Assinala que “no Estado Democrático de Direito, em cujo cerne encontra-se o princípio da dignidade da pessoa humana, outra não pode ser a orientação”. E mais: “A OAB defende o cumprimento da Constituição da República por todos os brasileiros, independentemente de condição social ou econômica. Os postulados do devido processo legal, do direito de defesa e da presunção de inocência são valores que devem nortear a convivência civilizada em uma sociedade democrática, com a proteção do ser humano contra o uso arbitrário do poder”.
Além de defender a necessidade urgente de uma reforma política democrática e republicana para se contrapor ao custos milionários das campanhas, origem maior da corrupção instalada no cenário nacional, a OAB aponta uma série de medidas de aplicação imediata para seu efetivo combate. Com destaque para o financiamento de campanhas por empresas privadas, que cria uma sobreposição venenosa entre política e interesses empresariais e precisa ser urgentemente extirpado do processo eleitoral.
Mas os resultados apenas serão efetivos a partir da regulamentação da Lei 12.846, de 2013, denominada Lei Anticorrupção, que pune as empresas corruptoras. Do estabelecimento de limites para as contribuições de pessoas físicas, da criminalização do Caixa 2 de campanha eleitoral e da aplicação da Lei Complementar 135, denominada Lei da Ficha Limpa, para todos os cargos públicos.
O Manifesto defende ainda o fortalecimento e ampliação de sistemas que façam a interligação de informações entre os órgãos responsáveis pela aplicação da lei anticorrupção e pela apuração do Caixa 2 de campanha eleitoral, a exemplo da Coordenação-Geral de Assuntos Financeiros (COAFI) e da Controladoria-Geral da União (CGU), com a inclusão do sistema financeiro, órgãos de registro de propriedade, como cartórios, Tribunais de Contas, ABIN, Receita Federal e Polícia Federal.

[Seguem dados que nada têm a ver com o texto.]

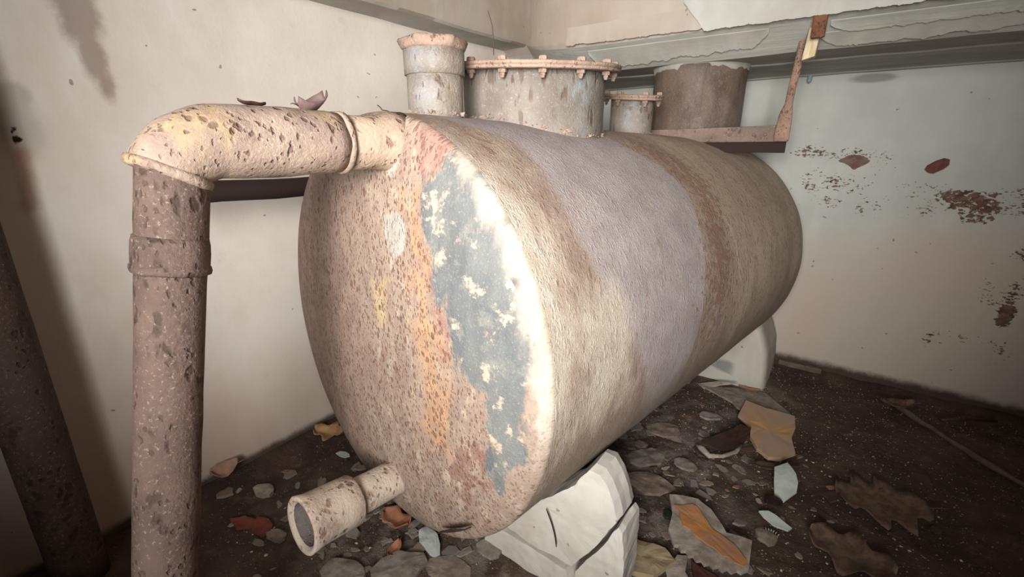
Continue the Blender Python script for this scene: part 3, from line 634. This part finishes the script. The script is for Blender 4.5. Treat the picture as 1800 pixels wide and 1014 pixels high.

E a exigência do cumprimento fiel, em todos os órgãos públicos, da Lei de Transparência, proporcionando fácil acesso às informações. Além da garantia da autonomia às instituições públicas que controlam e combatem a corrupção, como a Controladoria Geral da União, dotando-as de recursos humanos qualificados, com dotação orçamentária capaz de permitir a permanente fiscalização da aplicação dos recursos públicos, estabelecendo-se o mandato de quatro anos para o Controlador Geral.
Várias outras providências, de aplicação razoavelmente simples – desde claro que o foco esteja direcionado, com a seriedade necessária, ao aprimoramento institucional do país e ao sistemático combate à corrupção em todas as suas abjetas manifestações – estão elencadas. Haveremos de abordá-las oportunamente, posto que não é recomendável abusar do espaço e da paciência do leitor.